September 2012. $250,000 was stolen from boutique exchange Bitfloor after an encryption lapse during a server upgrade.

November 2013. Small exchanges in Australia, China and Denmark “vanished along with the money” after claiming they’d heen hacked.

March 2014. Poloniex lost $50,000 due to a coding error (known as a race condition) in its Bitcoin withdrawal database.

March 2014. Flexcoin closed down after hackers processed a fraudulent transfer of $600,000, with reports suggesting that was everything that Flexcoin had on deposit, gone in one shot.

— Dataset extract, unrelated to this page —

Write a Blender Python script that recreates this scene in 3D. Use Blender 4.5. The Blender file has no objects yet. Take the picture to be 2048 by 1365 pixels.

But the Big Daddy of Bitcoin implosions was that of Mt. Gox, pronounced “Mount Gox,” although originally a domain name that was short for MTG Gathering Online Exchange, a website devoted to the fantasy trading card game Magic: The Gathering.

And, just like magic in reverse, early in 2014, Mt. Gox, based in Japan, filed for bankruptcy.

The reason was the rather significant problem that the company had managed to “lose” about $500,000,000’s worth (half a billion dollars!) of its customers’ bitcoins.

What happened is still not clear, although a person claiming to be “Mt. Gox’s first employee” has recently commented at some length on Reddit what he claims is a partial explanation of how the company came to run out of money.

(NB. The Reddit thread makes fascinating reading, but there is no way to verify any of it, so: reader beware.)

Of course, running out of money by spending too much is not the same as losing 650,000 bitcoins.

The vanishing bitcoins still haven’t been explained, although a Japanese newspaper openly suggested, on New Year’s Day 2015, that 99% of the loss was an insider job: cybercrime committed by a person or persons inside the company.

Mt. Gox founder Mark Karpeles has always denied any wrongdoing, but he’s just been arrested anyway.

Apparently, Karpeles is not being charged over the missing bitcoins, but rather for overstating his financial position by US$1,000,000 back in February 2013.

The 650,000 missing bitcoins remain just that: missing.